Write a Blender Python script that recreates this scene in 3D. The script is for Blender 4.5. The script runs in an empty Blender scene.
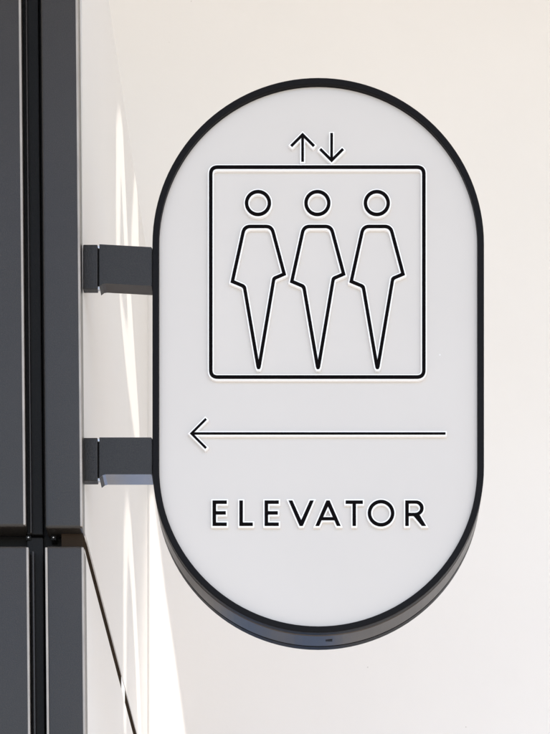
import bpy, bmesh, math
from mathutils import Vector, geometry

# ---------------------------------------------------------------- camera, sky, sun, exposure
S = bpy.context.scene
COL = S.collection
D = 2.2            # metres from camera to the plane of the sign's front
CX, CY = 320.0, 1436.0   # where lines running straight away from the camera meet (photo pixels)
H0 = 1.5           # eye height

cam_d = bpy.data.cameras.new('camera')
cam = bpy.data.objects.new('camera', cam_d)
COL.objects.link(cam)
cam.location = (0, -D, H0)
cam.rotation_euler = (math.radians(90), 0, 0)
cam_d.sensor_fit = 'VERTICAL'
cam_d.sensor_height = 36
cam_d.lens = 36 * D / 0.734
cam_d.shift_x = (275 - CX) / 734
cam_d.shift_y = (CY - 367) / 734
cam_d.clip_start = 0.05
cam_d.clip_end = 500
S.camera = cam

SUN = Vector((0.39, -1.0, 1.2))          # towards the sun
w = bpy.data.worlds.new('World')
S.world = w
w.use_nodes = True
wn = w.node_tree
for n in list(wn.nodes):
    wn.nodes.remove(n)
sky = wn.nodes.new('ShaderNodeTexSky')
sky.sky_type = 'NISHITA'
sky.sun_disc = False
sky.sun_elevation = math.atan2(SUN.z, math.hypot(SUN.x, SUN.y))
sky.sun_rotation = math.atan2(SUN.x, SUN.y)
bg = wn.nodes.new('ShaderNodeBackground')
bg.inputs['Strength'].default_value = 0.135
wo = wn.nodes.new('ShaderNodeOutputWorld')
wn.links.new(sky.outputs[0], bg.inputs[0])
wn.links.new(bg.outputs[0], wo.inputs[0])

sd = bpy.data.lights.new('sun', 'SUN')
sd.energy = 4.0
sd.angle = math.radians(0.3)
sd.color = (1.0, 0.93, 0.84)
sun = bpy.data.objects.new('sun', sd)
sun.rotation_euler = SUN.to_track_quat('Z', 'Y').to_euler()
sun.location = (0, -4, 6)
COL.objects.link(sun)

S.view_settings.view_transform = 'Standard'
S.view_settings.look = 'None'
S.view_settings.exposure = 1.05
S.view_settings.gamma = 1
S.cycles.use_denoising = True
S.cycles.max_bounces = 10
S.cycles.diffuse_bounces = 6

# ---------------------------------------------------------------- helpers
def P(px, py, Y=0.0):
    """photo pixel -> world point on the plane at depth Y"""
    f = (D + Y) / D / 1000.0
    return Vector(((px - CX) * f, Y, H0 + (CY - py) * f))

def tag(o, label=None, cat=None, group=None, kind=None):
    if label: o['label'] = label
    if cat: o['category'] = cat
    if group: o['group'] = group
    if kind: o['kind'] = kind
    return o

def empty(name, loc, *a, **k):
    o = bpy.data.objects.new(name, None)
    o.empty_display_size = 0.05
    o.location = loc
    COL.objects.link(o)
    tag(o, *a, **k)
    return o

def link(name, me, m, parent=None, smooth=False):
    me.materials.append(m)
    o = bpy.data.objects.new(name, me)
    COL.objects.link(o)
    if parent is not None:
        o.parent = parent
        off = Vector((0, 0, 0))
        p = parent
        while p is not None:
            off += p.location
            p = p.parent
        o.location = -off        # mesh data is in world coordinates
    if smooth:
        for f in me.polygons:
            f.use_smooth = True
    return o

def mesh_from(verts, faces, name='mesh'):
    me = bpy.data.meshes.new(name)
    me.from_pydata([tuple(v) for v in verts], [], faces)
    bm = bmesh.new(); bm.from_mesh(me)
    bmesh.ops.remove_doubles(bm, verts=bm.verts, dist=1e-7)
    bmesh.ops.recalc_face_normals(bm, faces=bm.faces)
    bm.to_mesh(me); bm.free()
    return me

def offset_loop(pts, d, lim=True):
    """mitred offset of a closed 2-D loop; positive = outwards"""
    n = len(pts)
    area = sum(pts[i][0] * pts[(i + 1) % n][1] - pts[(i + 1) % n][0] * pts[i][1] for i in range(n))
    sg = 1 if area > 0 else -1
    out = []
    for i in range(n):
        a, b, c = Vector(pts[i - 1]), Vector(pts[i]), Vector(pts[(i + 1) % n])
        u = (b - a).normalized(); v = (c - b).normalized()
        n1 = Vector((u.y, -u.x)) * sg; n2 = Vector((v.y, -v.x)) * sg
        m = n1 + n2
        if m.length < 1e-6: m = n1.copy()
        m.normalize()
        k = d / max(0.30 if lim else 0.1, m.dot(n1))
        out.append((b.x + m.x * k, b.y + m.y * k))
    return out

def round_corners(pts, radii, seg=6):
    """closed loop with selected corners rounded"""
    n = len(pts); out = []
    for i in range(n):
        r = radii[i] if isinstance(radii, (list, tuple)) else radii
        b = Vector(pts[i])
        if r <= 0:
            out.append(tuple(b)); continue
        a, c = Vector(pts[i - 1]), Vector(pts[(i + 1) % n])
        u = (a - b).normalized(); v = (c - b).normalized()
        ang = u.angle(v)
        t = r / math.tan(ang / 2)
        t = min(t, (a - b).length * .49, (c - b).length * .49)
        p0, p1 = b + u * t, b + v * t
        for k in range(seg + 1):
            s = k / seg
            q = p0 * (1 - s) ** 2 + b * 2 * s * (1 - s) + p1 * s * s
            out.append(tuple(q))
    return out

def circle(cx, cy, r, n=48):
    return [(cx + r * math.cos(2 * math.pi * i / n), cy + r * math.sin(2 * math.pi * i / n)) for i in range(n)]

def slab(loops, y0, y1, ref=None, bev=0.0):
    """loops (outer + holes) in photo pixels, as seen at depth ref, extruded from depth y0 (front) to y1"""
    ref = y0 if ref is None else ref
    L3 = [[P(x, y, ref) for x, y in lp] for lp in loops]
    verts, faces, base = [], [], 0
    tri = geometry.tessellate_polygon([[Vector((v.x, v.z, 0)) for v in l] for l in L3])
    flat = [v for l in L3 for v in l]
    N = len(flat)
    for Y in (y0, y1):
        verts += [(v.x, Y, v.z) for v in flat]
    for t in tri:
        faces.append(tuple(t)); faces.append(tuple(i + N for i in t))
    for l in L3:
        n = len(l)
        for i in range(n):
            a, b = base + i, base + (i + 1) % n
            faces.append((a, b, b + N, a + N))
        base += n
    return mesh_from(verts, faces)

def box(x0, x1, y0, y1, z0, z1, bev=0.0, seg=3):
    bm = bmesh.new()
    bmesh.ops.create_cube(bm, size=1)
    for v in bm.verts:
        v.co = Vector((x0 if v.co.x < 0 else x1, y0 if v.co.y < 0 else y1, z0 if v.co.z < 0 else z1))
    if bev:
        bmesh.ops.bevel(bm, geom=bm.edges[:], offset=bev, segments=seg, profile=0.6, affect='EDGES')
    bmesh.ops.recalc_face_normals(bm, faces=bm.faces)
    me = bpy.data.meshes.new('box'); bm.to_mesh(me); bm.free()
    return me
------
• [PROBLEM DESCRIPTION] Omit the pictures, then repeat exactly each line from the beginning of the listing through the line with "# eye height".

• [EXERCISE OUTPUT]
Write a Blender Python script that recreates this scene in 3D. The script is for Blender 4.5. The script runs in an empty Blender scene.
import bpy, bmesh, math
from mathutils import Vector, geometry

# ---------------------------------------------------------------- camera, sky, sun, exposure
S = bpy.context.scene
COL = S.collection
D = 2.2            # metres from camera to the plane of the sign's front
CX, CY = 320.0, 1436.0   # where lines running straight away from the camera meet (photo pixels)
H0 = 1.5           # eye height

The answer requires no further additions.